Direito Constitucional Brasileiro - Estágio Probatório X Estabilidade

Desde a promulgação da Emenda Constitucional nº 19 de 1998 tem perdurado discussões e contradições acerca de qual seria o real período de extensão do Estágio Probatório, o qual tem tido seu prazo de cumprimento comparado ao novo prazo constitucional atribuído para fins de aquisição da Estabilidade, e que conforme redação anterior à Emenda ora citada era de dois anos, passando para três, após a modificação do artigo 41 da Constituição Federal 1988.

Posicionamentos divergentes acerca do período de decurso do Estágio Probatório foram levantados ao longo do tempo por doutrinadores e operadores do direito, inclusive gerando parecer da Advocacia- Geral da União e jurisprudência do Superior Tribunal de Justiça.

Tal discussão levantou questões no sentido de esclarecer qual seria realmente o prazo para cumprimento do estágio probatório (também chamado estágio de prova) 24 meses conforme a lei 8112/ 90, art.20 ou três anos conforme CF art. 41.

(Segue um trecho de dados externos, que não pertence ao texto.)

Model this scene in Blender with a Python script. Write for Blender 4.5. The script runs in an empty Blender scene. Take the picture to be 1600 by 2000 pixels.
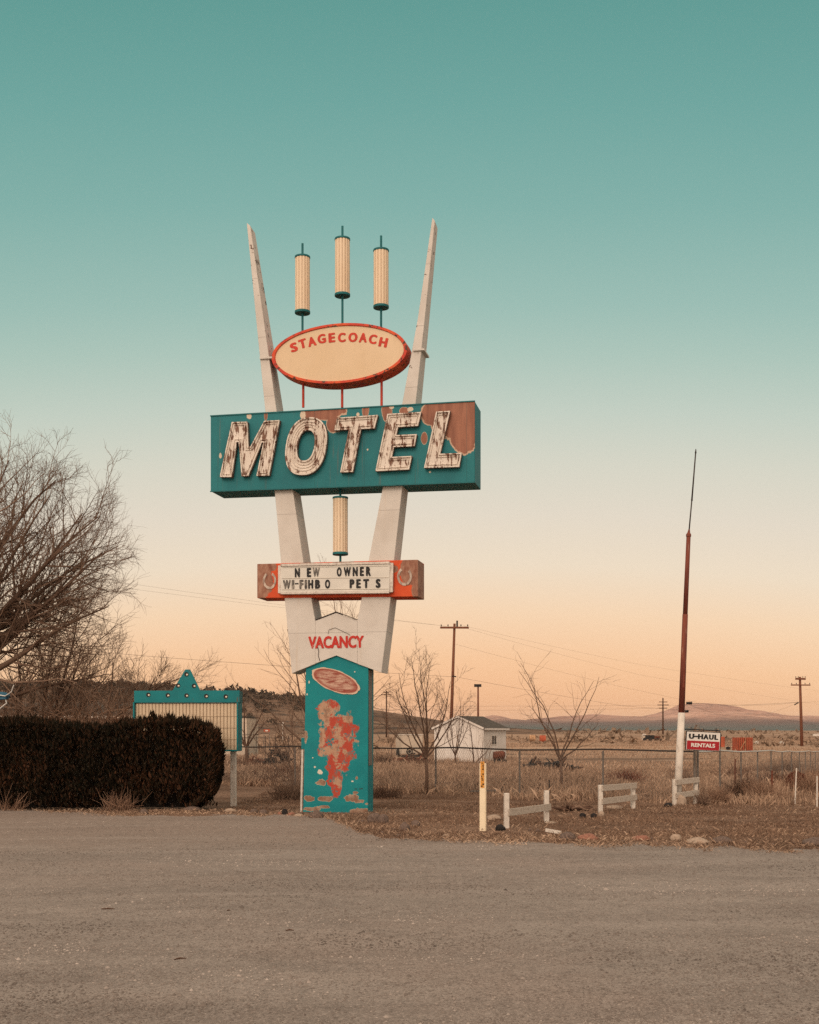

Pois bem, uma das maiores discussões encontradas gira em torno da dificuldade de diferenciação no que diz respeito aos dois institutos, que vêm sendo visualizados como sendo idênticos e, portanto, dando margens para a interpretação de extensão do novo prazo conferido à aquisição da estabilidade também ao estágio probatório, pois segundo alguns pensadores, se são idênticos, o novo prazo de cumprimento dado pelo art.41 da CF para a aquisição da estabilidade se também seria aplicada ao estágio de prova, obtendo este também um período de extensão igual a 3 (três) anos.

Na busca pelo esclarecimento desse ponto, da igualdade ou não dos institutos, podemos observar posicionamentos divergentes à comparação entre o período de prova e a estabilidade como, por exemplo, o do Superior Tribunal de Justiça que se posicionou pela distinção entre ambos os institutos, confirmando prazo constitucional à estabilidade e o prazo do RJU art.20 ao estágio probatório.

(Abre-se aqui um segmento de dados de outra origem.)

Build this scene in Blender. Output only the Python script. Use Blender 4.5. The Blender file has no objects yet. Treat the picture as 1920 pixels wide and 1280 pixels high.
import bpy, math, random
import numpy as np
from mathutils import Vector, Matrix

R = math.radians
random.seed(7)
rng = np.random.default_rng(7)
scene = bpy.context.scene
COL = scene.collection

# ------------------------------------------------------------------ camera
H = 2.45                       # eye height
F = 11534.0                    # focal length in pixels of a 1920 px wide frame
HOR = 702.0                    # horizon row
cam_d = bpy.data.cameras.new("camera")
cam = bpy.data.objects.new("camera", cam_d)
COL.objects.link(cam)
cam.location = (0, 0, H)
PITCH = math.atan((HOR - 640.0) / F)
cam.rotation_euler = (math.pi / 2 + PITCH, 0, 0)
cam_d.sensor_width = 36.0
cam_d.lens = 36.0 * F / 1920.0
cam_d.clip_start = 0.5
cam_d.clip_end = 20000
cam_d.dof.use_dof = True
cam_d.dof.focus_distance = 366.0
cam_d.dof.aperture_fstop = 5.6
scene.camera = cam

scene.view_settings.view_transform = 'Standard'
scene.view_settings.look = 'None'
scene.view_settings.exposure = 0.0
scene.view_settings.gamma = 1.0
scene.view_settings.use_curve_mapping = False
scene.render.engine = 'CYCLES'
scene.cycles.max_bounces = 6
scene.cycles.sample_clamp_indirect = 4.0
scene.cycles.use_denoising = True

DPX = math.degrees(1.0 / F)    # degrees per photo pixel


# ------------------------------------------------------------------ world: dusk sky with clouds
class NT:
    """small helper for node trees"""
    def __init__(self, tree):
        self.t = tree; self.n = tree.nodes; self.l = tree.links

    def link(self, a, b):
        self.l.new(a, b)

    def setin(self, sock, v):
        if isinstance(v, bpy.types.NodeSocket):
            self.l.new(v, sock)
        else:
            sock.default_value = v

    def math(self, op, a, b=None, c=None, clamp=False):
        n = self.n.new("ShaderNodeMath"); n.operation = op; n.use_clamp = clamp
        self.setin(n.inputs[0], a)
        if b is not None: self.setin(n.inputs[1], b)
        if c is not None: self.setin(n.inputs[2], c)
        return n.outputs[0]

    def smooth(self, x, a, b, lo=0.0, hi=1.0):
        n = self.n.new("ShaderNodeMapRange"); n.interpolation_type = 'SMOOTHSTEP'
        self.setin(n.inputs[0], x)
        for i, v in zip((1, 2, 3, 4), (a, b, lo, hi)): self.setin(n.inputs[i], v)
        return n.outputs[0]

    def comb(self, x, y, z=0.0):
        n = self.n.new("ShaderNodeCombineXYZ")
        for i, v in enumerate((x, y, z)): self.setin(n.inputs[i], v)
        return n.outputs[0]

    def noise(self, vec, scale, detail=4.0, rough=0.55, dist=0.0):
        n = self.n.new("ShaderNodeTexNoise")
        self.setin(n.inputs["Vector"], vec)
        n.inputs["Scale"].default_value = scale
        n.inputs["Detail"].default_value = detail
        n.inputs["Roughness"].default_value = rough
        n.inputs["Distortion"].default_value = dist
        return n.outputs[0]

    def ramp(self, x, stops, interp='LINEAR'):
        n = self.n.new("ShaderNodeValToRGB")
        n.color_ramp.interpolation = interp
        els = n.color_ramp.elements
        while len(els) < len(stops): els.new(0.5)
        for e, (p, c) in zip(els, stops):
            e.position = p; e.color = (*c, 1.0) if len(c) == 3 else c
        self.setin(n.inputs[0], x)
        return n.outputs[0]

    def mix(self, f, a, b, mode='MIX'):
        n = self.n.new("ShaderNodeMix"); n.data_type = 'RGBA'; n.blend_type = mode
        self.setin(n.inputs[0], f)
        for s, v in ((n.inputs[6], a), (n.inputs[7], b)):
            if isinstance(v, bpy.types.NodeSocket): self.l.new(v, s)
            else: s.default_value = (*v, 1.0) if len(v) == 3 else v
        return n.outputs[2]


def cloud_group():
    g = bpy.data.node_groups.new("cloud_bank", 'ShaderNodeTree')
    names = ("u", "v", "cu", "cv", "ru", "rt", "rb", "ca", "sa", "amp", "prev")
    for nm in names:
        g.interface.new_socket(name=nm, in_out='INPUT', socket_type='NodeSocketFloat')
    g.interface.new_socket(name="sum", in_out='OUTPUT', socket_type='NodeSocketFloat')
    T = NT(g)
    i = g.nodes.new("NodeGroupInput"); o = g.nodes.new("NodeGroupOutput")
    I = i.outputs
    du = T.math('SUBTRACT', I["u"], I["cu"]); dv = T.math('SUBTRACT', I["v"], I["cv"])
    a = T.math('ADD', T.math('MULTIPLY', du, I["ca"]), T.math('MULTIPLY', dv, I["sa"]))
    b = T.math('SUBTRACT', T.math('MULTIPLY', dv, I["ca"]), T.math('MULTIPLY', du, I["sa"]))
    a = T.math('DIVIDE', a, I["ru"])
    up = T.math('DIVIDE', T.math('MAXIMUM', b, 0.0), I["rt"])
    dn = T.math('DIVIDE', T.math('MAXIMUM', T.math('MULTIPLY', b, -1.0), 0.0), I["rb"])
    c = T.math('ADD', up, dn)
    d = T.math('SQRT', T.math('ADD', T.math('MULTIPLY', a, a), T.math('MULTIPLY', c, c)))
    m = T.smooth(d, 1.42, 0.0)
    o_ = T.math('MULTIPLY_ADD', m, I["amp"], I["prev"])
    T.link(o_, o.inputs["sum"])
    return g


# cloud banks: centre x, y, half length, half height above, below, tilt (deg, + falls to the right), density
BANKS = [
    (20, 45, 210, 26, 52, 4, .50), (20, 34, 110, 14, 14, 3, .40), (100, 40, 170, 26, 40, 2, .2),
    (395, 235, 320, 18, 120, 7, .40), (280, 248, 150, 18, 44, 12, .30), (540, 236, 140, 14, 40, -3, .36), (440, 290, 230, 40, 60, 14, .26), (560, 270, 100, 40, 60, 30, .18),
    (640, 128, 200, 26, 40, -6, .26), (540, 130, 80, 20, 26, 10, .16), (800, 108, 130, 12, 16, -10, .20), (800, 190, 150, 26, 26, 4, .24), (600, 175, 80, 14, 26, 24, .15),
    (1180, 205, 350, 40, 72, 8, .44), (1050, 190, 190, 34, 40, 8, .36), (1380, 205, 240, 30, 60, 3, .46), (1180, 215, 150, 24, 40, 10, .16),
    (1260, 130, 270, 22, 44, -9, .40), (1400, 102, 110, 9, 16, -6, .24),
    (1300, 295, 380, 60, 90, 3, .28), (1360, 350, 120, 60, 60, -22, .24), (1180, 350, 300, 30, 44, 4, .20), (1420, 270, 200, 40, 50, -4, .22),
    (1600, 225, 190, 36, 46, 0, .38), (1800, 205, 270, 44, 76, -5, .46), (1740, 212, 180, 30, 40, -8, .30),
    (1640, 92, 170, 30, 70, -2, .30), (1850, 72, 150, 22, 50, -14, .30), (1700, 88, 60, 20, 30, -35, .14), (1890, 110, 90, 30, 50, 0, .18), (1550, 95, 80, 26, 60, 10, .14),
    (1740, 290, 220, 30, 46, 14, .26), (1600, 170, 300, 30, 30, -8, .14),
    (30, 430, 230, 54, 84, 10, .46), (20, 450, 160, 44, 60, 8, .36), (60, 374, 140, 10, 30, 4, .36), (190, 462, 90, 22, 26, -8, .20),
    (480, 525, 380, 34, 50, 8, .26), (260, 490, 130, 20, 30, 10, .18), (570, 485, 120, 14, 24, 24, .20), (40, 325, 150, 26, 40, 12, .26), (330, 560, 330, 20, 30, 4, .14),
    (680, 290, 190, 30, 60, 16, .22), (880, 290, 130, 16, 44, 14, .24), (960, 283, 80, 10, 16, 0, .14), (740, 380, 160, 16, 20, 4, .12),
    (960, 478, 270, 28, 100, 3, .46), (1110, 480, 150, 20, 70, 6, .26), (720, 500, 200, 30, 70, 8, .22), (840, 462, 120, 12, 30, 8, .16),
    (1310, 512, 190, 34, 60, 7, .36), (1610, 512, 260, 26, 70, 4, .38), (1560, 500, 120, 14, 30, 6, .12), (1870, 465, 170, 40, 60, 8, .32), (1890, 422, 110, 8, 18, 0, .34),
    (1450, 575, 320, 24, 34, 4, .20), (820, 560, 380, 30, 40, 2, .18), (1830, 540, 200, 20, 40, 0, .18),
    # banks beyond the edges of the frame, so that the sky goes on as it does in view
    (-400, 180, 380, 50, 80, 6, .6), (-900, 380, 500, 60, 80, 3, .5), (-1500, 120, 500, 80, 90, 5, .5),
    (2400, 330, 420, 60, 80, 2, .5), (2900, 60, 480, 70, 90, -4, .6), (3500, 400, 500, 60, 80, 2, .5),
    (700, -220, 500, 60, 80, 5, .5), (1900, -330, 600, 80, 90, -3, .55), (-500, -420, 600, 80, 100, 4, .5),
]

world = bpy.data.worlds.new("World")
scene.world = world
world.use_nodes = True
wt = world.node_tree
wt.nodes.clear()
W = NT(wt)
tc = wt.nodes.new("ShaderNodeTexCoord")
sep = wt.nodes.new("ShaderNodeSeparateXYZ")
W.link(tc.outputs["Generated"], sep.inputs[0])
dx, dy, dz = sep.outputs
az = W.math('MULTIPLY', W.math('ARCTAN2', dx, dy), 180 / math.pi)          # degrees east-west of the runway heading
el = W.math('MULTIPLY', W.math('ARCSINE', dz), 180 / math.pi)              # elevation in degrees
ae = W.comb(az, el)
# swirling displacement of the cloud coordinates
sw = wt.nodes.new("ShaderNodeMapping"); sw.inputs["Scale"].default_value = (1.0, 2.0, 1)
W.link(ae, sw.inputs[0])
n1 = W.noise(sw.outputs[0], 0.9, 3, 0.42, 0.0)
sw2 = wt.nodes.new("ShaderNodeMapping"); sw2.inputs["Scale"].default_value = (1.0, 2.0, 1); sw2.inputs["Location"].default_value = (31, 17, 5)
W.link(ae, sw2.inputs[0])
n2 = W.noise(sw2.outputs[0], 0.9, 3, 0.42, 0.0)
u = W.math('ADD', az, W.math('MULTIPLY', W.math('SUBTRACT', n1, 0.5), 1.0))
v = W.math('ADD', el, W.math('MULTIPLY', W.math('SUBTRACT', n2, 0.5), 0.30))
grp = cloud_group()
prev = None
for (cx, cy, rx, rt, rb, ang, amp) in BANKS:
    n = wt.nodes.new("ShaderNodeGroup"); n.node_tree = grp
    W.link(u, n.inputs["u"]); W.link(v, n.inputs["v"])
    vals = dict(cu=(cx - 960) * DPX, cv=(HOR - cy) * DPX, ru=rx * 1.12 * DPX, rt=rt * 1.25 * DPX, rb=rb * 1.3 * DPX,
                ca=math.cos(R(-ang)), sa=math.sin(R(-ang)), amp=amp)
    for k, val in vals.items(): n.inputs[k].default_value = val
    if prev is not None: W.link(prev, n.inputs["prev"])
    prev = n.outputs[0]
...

Sendo assim, obteve-se o entendimento de que a estabilidade tem prazo de 3 (três) anos e o estágio probatório, de 24 meses.

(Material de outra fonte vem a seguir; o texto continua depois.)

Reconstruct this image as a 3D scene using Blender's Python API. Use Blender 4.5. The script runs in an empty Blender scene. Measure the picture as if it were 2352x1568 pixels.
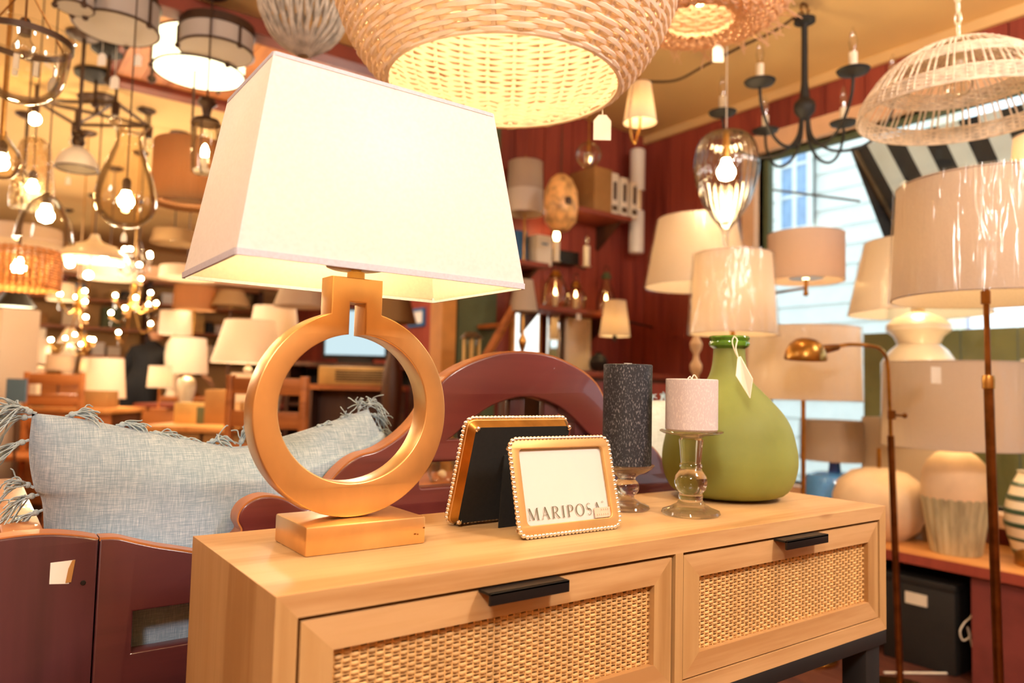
import bpy, bmesh, math, random
import numpy as np
from mathutils import Vector, Matrix

rnd = random.Random(7)
PI = math.pi
SC = bpy.context.scene
COL = SC.collection

# ------------------------------------------------------------------ camera
F_PX = 1695.03                       # focal length in pixels of the 2352 px wide frame
CAM = np.array([-0.214958, -0.620657, 0.180066 + 0.78])
YAW, PITCH, ROLL = -0.6301987, 0.06061766, -0.02372937


def _rot(rx, ry, rz):
    cx, sx, cy, sy, cz, sz = math.cos(rx), math.sin(rx), math.cos(ry), math.sin(ry), math.cos(rz), math.sin(rz)
    X = np.array([[1, 0, 0], [0, cx, -sx], [0, sx, cx]])
    Y = np.array([[cy, 0, sy], [0, 1, 0], [-sy, 0, cy]])
    Z = np.array([[cz, -sz, 0], [sz, cz, 0], [0, 0, 1]])
    return Z @ X @ Y


RR = _rot(PITCH, ROLL, YAW)


def ray(px, py):
    return RR @ np.array([(px - 1176) / F_PX, 1.0, -(py - 784) / F_PX])


def at(px, py, dist):                # the place in the shop that is DIST metres away along the view axis
    return Vector(CAM + ray(px, py) * dist)


def on(px, py, axis, val):           # where a sight line meets the plane x, y or z = val
    r = ray(px, py)
    return Vector(CAM + r * ((val - CAM[axis]) / r[axis]))


cam_data = bpy.data.cameras.new('camera')
cam = bpy.data.objects.new('camera', cam_data)
COL.objects.link(cam)
cam_data.sensor_width = 36
cam_data.lens = F_PX / 2352 * 36
cam_data.clip_start = 0.02
cam_data.clip_end = 200
cam_data.dof.use_dof = True
cam_data.dof.focus_distance = 0.93
cam_data.dof.aperture_fstop = 3.6
cam.matrix_world = Matrix((
    (RR[0, 0], RR[0, 2], -RR[0, 1], CAM[0]),
    (RR[1, 0], RR[1, 2], -RR[1, 1], CAM[1]),
    (RR[2, 0], RR[2, 2], -RR[2, 1], CAM[2]),
    (0, 0, 0, 1)))
SC.camera = cam

# ------------------------------------------------------------------ light, exposure
SC.view_settings.view_transform = 'Standard'
SC.view_settings.look = 'None'
SC.view_settings.gamma = 1
SC.view_settings.use_curve_mapping = False
SC.view_settings.exposure = 0.95
SC.cycles.max_bounces = 10
SC.cycles.diffuse_bounces = 3
SC.cycles.glossy_bounces = 4
SC.cycles.transmission_bounces = 10
SC.cycles.transparent_max_bounces = 16
SC.cycles.caustics_refractive = True
SC.cycles.caustics_reflective = False
SC.cycles.sample_clamp_indirect = 4.0
SC.cycles.use_denoising = True

world = bpy.data.worlds.new('overcast_sky')
SC.world = world
world.use_nodes = True
_wn = world.node_tree.nodes
_wn['Background'].inputs[0].default_value = (0.78, 0.93, 1.0, 1)
_wn['Background'].inputs[1].default_value = 1.25

WARM = (1.0, 0.84, 0.62)


def lamp_light(name, loc, watts, radius=0.04, color=WARM):
    d = bpy.data.lights.new(name, 'POINT')
    d.energy = watts
    d.color = color
    d.shadow_soft_size = radius
    o = bpy.data.objects.new(name, d)
    COL.objects.link(o)
    o.location = loc
    return o


def fill_light(name, loc, watts, size, color=(1, .87, .74)):
    d = bpy.data.lights.new(name, 'POINT')
    d.energy = watts
    d.color = color
    d.shadow_soft_size = size
    o = bpy.data.objects.new(name, d)
    COL.objects.link(o)
    o.location = loc
    return o


# added fill lights with no fixtures: a row above the aisle the picture is taken from, the rest over the floor behind
LK = 1.0
NEUTRAL = (1, .93, .86)
fill_light('added_fill_lamp', (-0.9, -1.2, 2.1), 48, 0.16, NEUTRAL)
fill_light('added_fill_lamp', (0.9, -1.3, 2.1), 46, 0.16, NEUTRAL)
fill_light('added_fill_lamp', (2.2, -0.5, 2.2), 14, 0.12, NEUTRAL)
fill_light('added_fill_lamp', (-1.2, 1.6, 2.1), 12, 0.16)
fill_light('added_fill_lamp', (1.9, 4.6, 2.1), 26, 0.16)
fill_light('added_fill_lamp', (-0.9, 6.0, 2.1), 26, 0.16)


# ------------------------------------------------------------------ materials
def lin(c):
    if isinstance(c, str):
        c = c.lstrip('#')
        c = [int(c[i:i + 2], 16) / 255 for i in (0, 2, 4)]
    return tuple(((v / 12.92) if v <= 0.04045 else ((v + 0.055) / 1.055) ** 2.4) for v in c) + (1,)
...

Já posicionamento proferido em parecer da AGU, mesmo entendendo da distinção entre os institutos, declara ser aplicável o prazo constitucional para obtenção da estabilidade ao estagio de prova, estendendo este último de 24 meses para três anos.

Neste sentido alguns doutrinadores têm posicionamento favorável ao parecer proferido pela AGU dentre eles o mestre HELY LOPES MEIRELLES que em seu livro Direito Administrativo Brasileiro pagina 420 § 60 º, declara:

“Estabilidade é a garantia constitucional de permanência no serviço público, outorgada ao servidor que, nomeado para cargo de provimento efetivo, em virtude de concurso público, tenha transposto o estágio probatório de três anos, após ser submetido à avaliação especial de desempenho por comissão instituída para essa finalidade (CF, art.41)” [grifo nosso].

Entretanto, vale observar que o posicionamento supracitado, apenas, menciona que o estagio probatório é de três anos, sem dar maiores pormenores, não deixando claro nosso ilustre doutrinador, qual fundamento o levou a sustentar um estagio probatório com este período de cumprimento.

Não bastasse, o parecer da AGU, em seu § 6º, admite que em outros processos sustentou-se o prazo de prova como sendo de 24 meses, não se podendo estender o estágio confirmatório sem lei, deixando margens à incerteza jurídica a cerca da diferenciação dos institutos comentados.

Por outro lado, o Superior Tribunal de Justiça tem se posicionado a favor da independência dos institutos, conforme acórdão esclarecendo que ambos os institutos são distintos, no que pese ser o estágio probatório um período de apuração, uma avaliação de aptidão e a estabilidade um direito constitucional de permanência no serviço público.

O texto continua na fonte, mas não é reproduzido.